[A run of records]

====================

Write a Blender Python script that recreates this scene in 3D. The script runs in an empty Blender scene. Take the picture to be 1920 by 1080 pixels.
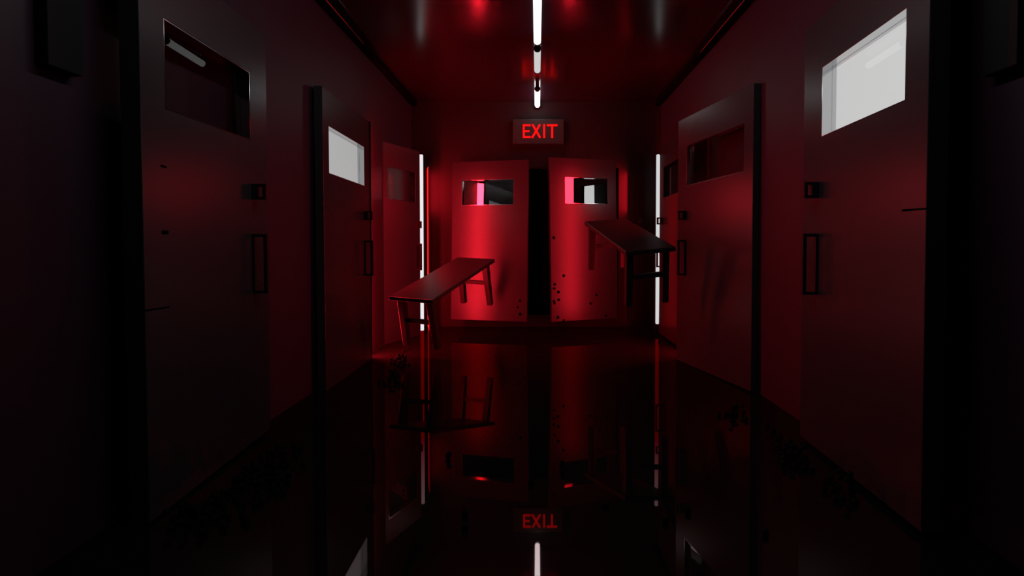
import bpy, bmesh, math, random
from mathutils import Vector, Matrix

C = bpy.context.scene.collection
random.seed(7)

# ------------------------------------------------------------------ camera
cam = bpy.data.cameras.new('camera')
cam.sensor_width = 36.0
cam.lens = 976.01 / 1920 * 36.0
cam.shift_x = (960 - 1007.55) / 1920
cam.shift_y = -(540 - 481.56) / 1920
cam.clip_start = 0.02
co = bpy.data.objects.new('camera', cam)
C.objects.link(co)
co.location = (0, 0, 1.0161)
co.rotation_euler = (math.radians(90) - 0.02359, 0, 0)
bpy.context.scene.camera = co

# ------------------------------------------------------------------ world, exposure
w = bpy.data.worlds.new('world')
bpy.context.scene.world = w
w.use_nodes = True
w.node_tree.nodes['Background'].inputs[0].default_value = (0, 0, 0, 1)
w.node_tree.nodes['Background'].inputs[1].default_value = 0
vs = bpy.context.scene.view_settings
vs.view_transform = 'Standard'
vs.look = 'None'
vs.exposure = 0.0
vs.gamma = 1.0
vs.use_curve_mapping = False

# light levels (radiance of the emitting faces)
RED = (1.0, 0.014, 0.03)
WARM_RED = (1.0, 0.01, 0.014)
E_SIDE_LEFT, E_SIDE_RIGHT = 104.0, 42.0      # crimson strips behind the second pair of doors
E_CORNER_LEFT, E_CORNER_RIGHT = 1.6, 1.0
E_PATCH_GLOW = 20.0   # red fins by the double door, with added glow on their upper part
E_TUBE_ADDED, E_TUBE_LONG, E_TUBE = 15.0, 1.6, 6.0                                # ceiling tubes
E_BAR_LEFT, E_BAR_RIGHT = 0.87, 0.66        # white upright bars
E_PANEL_LEFT, E_PANEL_RIGHT, E_NICHE = 0.62, 0.80, 4.2

# ------------------------------------------------------------------ materials
def mat(name, base, rough=0.5, metal=0.0, spec=0.5, noise=0.0, scale=30.0, bump=0.0):
    m = bpy.data.materials.new(name)
    m.use_nodes = True
    nt = m.node_tree
    b = nt.nodes['Principled BSDF']
    b.inputs['Base Color'].default_value = (*base, 1)
    b.inputs['Roughness'].default_value = rough
    b.inputs['Metallic'].default_value = metal
    b.inputs['Specular IOR Level'].default_value = spec
    if noise or bump:
        tc = nt.nodes.new('ShaderNodeTexCoord')
        n = nt.nodes.new('ShaderNodeTexNoise')
        n.inputs['Scale'].default_value = scale
        n.inputs['Detail'].default_value = 4
        nt.links.new(tc.outputs['Object'], n.inputs['Vector'])
        if noise:
            mx = nt.nodes.new('ShaderNodeMix')
            mx.data_type = 'RGBA'
            mx.inputs[6].default_value = (*[c * (1 - noise) for c in base], 1)
            mx.inputs[7].default_value = (*[min(1, c * (1 + noise)) for c in base], 1)
            nt.links.new(n.outputs['Fac'], mx.inputs[0])
            nt.links.new(mx.outputs[2], b.inputs['Base Color'])
        if bump:
            bp = nt.nodes.new('ShaderNodeBump')
            bp.inputs['Strength'].default_value = bump
            bp.inputs['Distance'].default_value = 0.002
            nt.links.new(n.outputs['Fac'], bp.inputs['Height'])
            nt.links.new(bp.outputs['Normal'], b.inputs['Normal'])
    return m

def emit(name, col, e):
    m = bpy.data.materials.new(name)
    m.use_nodes = True
    nt = m.node_tree
    nt.nodes.clear()
    o = nt.nodes.new('ShaderNodeOutputMaterial')
    s = nt.nodes.new('ShaderNodeEmission')
    s.inputs[0].default_value = (*col, 1)
    s.inputs[1].default_value = e
    nt.links.new(s.outputs[0], o.inputs[0])
    return m

def glass(name, ior=2.0, tint=0.9):
    m = bpy.data.materials.new(name)
    m.use_nodes = True
    nt = m.node_tree
    nt.nodes.clear()
    o = nt.nodes.new('ShaderNodeOutputMaterial')
    fr = nt.nodes.new('ShaderNodeFresnel')
    fr.inputs['IOR'].default_value = ior
    tr = nt.nodes.new('ShaderNodeBsdfTransparent')
    tr.inputs[0].default_value = (tint, tint, tint, 1)
    gl = nt.nodes.new('ShaderNodeBsdfGlossy')
    gl.inputs['Roughness'].default_value = 0.0
    ge = nt.nodes.new('ShaderNodeNewGeometry')       # the inner face of a thin pane does not reflect again
    inv = nt.nodes.new('ShaderNodeMath')
    inv.operation = 'SUBTRACT'
    inv.inputs[0].default_value = 1.0
    nt.links.new(ge.outputs['Backfacing'], inv.inputs[1])
    ml = nt.nodes.new('ShaderNodeMath')
    ml.operation = 'MULTIPLY'
    nt.links.new(fr.outputs[0], ml.inputs[0])
    nt.links.new(inv.outputs[0], ml.inputs[1])
    mx = nt.nodes.new('ShaderNodeMixShader')
    nt.links.new(ml.outputs[0], mx.inputs[0])
    nt.links.new(tr.outputs[0], mx.inputs[1])
    nt.links.new(gl.outputs[0], mx.inputs[2])
    nt.links.new(mx.outputs[0], o.inputs[0])
    return m

def polished(name, base, refl, edge, rough, fac):
    """dark polished floor: a dull body under a thin clear metallic sheen that deepens to red at grazing angles"""
    m = bpy.data.materials.new(name)
    m.use_nodes = True
    nt = m.node_tree
    b = nt.nodes['Principled BSDF']
    b.inputs['Base Color'].default_value = (*refl, 1)
    b.inputs['Specular Tint'].default_value = (*edge, 1)
    b.inputs['Metallic'].default_value = 1.0
    b.inputs['Roughness'].default_value = rough
    d = nt.nodes.new('ShaderNodeBsdfDiffuse')
    d.inputs[0].default_value = (*base, 1)
    mx = nt.nodes.new('ShaderNodeMixShader')
    mx.inputs[0].default_value = fac
    nt.links.new(d.outputs[0], mx.inputs[1])
    nt.links.new(b.outputs[0], mx.inputs[2])
    nt.links.new(mx.outputs[0], nt.nodes['Material Output'].inputs[0])
    return m

M = {
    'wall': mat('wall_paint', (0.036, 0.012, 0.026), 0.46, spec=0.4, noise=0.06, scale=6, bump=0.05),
    'ceiling': mat('ceiling_gloss_paint', (0.022, 0.006, 0.012), 0.17, spec=0.95, noise=0.05, scale=4),
    'floor': polished('floor_polished', (0.03, 0.025, 0.025), (0.14, 0.135, 0.135), (0.42, 0.055, 0.08), 0.02, 0.75),
    'door': mat('door_paint', (0.034, 0.028, 0.034), 0.27, spec=0.4, noise=0.04, scale=8),
    'black': mat('black_metal', (0.012, 0.012, 0.012), 0.3, 0.0),
    'steel': mat('conduit_metal', (0.6, 0.58, 0.58), 0.15, 1.0),
    'liner': mat('reveal_mirror', (0.62, 0.62, 0.63), 0.12, 1.0),
    'trim': mat('black_trim', (0.003, 0.003, 0.003), 0.9, spec=0.05),
    'bench': mat('bench_varnish', (0.024, 0.016, 0.018), 0.36, spec=0.24, noise=0.25, scale=9),
    'ball': mat('black_rubber', (0.004, 0.004, 0.004), 0.75, spec=0.1),
    'housing': mat('lamp_housing', (0.008, 0.007, 0.007), 0.7, spec=0.2),
    'signbox': mat('sign_case', (0.022, 0.02, 0.02), 0.5),
    'cell': mat('dark_cell', (0.012, 0.012, 0.012), 0.9, spec=0.1),
    'glass': glass('window_glass', 1.6),
    'coated_glass': glass('coated_window_glass', 2.6),
    'tube_added': emit('tube_light_added', (1, 1, 1), E_TUBE_ADDED),
    'tube_long': emit('tube_light_long', (1, 1, 1), E_TUBE_LONG),
    'tube': emit('tube_light', (1, 1, 1), E_TUBE),
    'tube_dim': emit('tube_light_dim', (1, 1, 1), 0.6),
    'bar_left': emit('bar_light_pinkish', (1, 0.95, 0.97), E_BAR_LEFT),
    'bar_right': emit('bar_light_white', (1, 1, 1), E_BAR_RIGHT),
    'panel_left': emit('lit_cell_left', (1, 1, 1), E_PANEL_LEFT),
    'panel_right': emit('lit_cell_right', (1, 1, 1), E_PANEL_RIGHT),
    'niche': emit('added_niche_glow', (1, 1, 1), E_NICHE),
    'red_left': emit('red_strip_left', RED, E_SIDE_LEFT),
    'red_right': emit('red_strip_right', RED, E_SIDE_RIGHT),
    'fin_left': emit('red_fin_left', WARM_RED, E_CORNER_LEFT),
    'fin_right': emit('red_fin_right', WARM_RED, E_CORNER_RIGHT),
    'patch_glow': emit('added_red_glow', RED, E_PATCH_GLOW),
    'edge': emit('glowing_red_edge', (1, 0.02, 0.03), 0.4),
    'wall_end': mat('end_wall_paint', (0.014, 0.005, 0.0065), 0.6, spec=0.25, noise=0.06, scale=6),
    'exit': emit('exit_letters', (1, 0.004, 0.004), 1.8),
}

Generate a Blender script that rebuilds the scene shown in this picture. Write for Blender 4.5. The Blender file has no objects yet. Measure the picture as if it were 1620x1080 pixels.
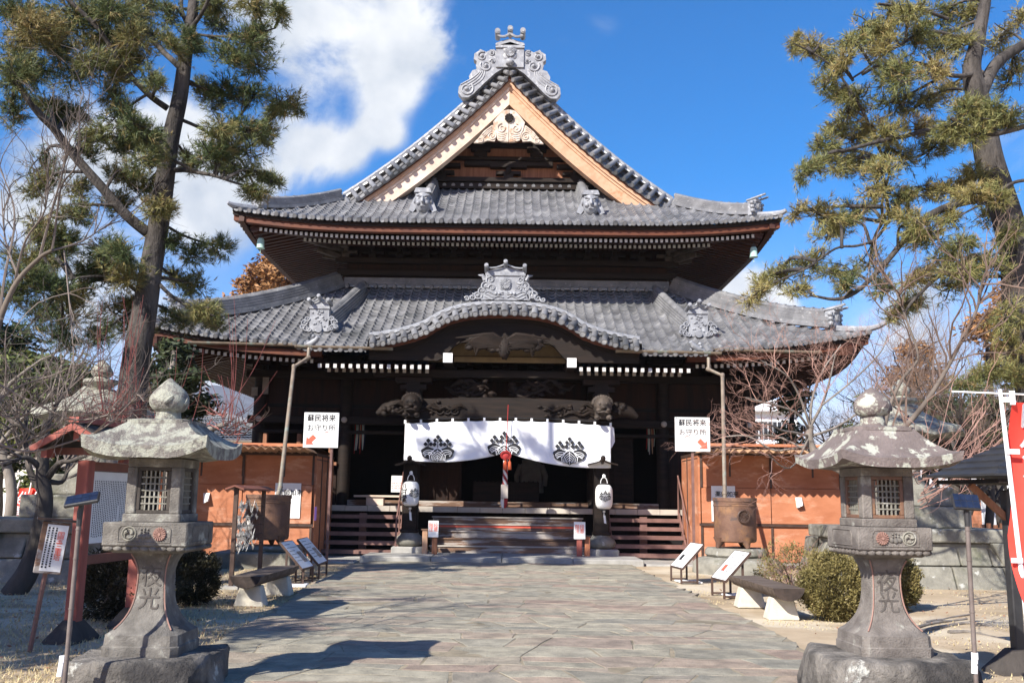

====================

Write out exactly the lines between the start of the data and the line with "random.seed(7)", including both, but none of the pictures.

Write a Blender Python script that recreates this scene in 3D. The script runs in an empty Blender scene. Take the picture to be 1920 by 1080 pixels.
import bpy, bmesh, math, random
from mathutils import Vector, Matrix

C = bpy.context.scene.collection
random.seed(7)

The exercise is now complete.